Похоже, что так. В пьесе есть эта античная линия: возмездие приходит к тем, кто о нем и не подозревает. В Америке людей вроде героев Леттса называют белым мусором — white trash. Действие пьесы происходит в трэш-среде — в фургончике, который снимает нищее семейство. Когда перед моральным выбором оказываются такие люди, это смешно, нелепо, но и трагично: ведь погибать из-за нелепости куда ужаснее, чем по воле рока. Словом, по структуре это трагический сюжет, а по фактуре — комедия. Я вообще думаю, что черная комедия — это то, во что сегодня превратился жанр трагедии. Это, кстати, ваш Чехов первым отнял у трагедии пафос, столкнув смех со страхом и состраданием. И в пьесе Леттса есть некий чеховский след.

А вам не приходило в голову поставить Чехова — тоже как триллер?

Всякий раз, когда у меня возникают такие мысли, я начинаю вспоминать десятки фамилий тех, кто сейчас ставит Чехова,— нужно же чем-то отличаться!

Если же вы спрашиваете про русскую классику вообще, то свой первый спектакль (это было в 1994-м, мы делали его вместе с моим коллегой) я поставил по "Кроткой" Достоевского и "Изолированному боксу" Петрушевской. Единственная пьеса, которую я бросил в процессе постановки, "Женитьба" Гоголя. Я хотел поменять жанр — уйти от комедии, но материал страшно сопротивлялся, а калечить его я не посмел. Остановился и с теми же артистами сделал "Человека-подушку". Это было в Варне в 2004 году.

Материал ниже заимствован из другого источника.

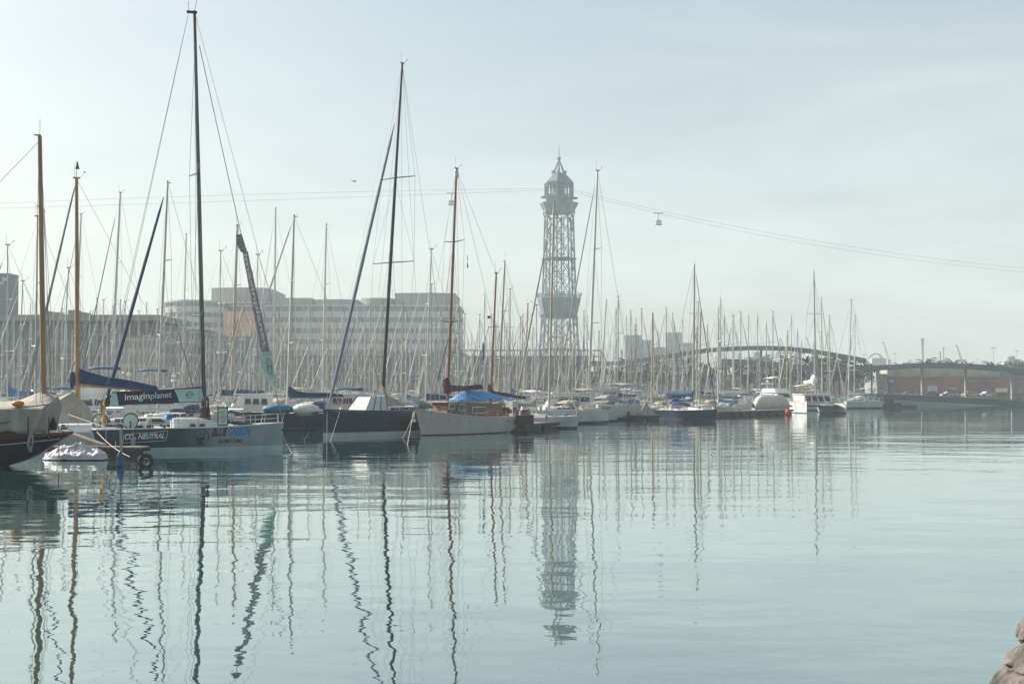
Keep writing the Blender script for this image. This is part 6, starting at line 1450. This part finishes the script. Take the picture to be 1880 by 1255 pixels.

Как вам работается с русскими актерами?

Русские актеры очень талантливы, только концентрируются медленно и ненадолго. Но я к этому привык — мы, болгары, тоже не слишком собранные.

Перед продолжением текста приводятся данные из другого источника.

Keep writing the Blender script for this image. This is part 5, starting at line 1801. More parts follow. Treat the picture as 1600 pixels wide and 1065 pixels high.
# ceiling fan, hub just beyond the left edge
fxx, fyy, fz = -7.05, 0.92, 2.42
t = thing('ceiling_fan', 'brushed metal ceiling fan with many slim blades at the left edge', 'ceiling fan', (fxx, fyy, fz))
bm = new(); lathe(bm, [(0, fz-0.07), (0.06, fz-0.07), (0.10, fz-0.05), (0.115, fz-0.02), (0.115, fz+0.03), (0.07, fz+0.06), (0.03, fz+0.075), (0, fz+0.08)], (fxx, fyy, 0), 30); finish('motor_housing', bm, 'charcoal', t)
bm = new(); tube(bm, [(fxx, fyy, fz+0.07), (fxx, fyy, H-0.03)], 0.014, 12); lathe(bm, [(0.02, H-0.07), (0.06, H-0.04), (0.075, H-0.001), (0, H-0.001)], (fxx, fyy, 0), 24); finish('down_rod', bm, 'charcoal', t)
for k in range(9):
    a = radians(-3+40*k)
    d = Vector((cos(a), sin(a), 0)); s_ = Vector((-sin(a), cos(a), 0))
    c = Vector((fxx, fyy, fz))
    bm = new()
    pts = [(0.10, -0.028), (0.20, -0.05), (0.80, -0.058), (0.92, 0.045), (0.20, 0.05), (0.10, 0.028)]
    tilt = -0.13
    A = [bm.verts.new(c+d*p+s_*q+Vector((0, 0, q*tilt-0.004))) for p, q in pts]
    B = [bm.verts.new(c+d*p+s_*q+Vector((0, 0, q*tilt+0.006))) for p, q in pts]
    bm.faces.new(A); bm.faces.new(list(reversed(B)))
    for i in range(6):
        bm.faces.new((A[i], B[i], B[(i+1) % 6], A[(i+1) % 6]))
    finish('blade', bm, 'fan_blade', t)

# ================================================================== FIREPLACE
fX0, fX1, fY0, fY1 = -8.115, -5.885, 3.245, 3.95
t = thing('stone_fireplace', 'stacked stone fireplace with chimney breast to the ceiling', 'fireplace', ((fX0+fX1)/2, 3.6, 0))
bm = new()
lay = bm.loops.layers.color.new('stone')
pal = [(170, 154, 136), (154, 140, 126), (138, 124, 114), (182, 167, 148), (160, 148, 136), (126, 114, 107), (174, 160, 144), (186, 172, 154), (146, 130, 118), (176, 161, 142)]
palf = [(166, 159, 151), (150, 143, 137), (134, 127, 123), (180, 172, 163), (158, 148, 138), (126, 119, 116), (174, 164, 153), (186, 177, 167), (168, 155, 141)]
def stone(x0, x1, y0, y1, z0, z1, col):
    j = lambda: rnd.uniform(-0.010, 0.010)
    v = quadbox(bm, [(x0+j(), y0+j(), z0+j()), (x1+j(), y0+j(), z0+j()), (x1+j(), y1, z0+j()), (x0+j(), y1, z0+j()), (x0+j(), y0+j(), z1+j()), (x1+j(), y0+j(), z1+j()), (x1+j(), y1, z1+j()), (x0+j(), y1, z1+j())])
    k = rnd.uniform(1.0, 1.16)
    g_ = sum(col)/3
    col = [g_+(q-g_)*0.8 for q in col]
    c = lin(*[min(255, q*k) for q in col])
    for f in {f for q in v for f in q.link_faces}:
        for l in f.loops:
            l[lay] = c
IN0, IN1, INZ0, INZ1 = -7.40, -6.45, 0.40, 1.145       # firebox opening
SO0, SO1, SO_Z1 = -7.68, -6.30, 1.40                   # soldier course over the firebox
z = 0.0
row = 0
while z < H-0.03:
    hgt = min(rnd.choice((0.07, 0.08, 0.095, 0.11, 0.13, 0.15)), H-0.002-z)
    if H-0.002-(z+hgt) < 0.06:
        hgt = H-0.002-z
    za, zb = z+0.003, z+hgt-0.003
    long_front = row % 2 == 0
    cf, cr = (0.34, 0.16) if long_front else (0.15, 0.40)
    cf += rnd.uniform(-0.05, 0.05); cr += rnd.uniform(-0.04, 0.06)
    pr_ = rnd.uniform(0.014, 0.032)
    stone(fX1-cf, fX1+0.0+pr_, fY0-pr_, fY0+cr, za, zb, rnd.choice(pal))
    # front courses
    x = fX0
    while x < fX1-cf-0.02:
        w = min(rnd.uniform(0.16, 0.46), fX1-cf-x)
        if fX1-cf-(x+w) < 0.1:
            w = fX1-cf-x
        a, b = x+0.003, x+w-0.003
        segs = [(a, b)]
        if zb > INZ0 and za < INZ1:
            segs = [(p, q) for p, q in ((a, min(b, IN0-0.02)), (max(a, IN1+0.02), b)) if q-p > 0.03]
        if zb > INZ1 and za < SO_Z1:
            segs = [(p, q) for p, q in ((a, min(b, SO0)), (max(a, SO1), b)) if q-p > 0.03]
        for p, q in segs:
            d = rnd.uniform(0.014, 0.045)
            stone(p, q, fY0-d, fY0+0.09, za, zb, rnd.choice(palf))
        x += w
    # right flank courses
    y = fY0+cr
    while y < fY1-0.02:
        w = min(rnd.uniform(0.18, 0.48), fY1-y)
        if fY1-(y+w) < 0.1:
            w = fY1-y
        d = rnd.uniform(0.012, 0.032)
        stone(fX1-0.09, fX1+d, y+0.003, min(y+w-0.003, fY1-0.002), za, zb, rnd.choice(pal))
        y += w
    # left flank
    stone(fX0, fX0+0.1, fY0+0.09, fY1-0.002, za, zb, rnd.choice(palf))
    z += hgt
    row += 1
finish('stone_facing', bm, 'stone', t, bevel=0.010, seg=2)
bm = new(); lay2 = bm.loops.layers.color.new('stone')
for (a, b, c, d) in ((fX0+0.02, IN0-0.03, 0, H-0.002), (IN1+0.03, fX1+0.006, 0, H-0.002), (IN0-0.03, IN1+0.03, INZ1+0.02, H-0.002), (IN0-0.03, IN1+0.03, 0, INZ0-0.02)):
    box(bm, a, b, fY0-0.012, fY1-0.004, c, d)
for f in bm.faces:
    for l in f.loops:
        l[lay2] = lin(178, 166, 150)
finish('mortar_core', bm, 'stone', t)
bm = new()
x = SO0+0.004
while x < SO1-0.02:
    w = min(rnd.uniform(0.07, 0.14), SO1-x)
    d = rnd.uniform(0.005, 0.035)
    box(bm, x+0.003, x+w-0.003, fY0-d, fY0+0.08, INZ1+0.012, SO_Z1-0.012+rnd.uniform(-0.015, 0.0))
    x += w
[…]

Вообще, самая моя большая проблема в Москве — не отсутствие контакта с людьми, а отсутствие солнца (хоть я и говорю, что для театра это благоприятно). И то обстоятельство, что я разлучен с семьей. Впрочем, я регулярно общаюсь с ней по Skype. У меня маленькие дети, сын и дочка. По вечерам, когда они ложатся, моя жена идет ненадолго погулять с собакой — она ставит компьютер у их двери, чтобы если кто-то из них проснется, он открыл дверь, увидел меня в компьютере и стал со мной разговаривать. Так что они спят, а я за ними наблюдаю.

То есть вы сами оказываетесь в положении наблюдающего ока — "большого брата", персонажа многих ваших спектаклей?

Ну, в какой-то степени. Так уж получается.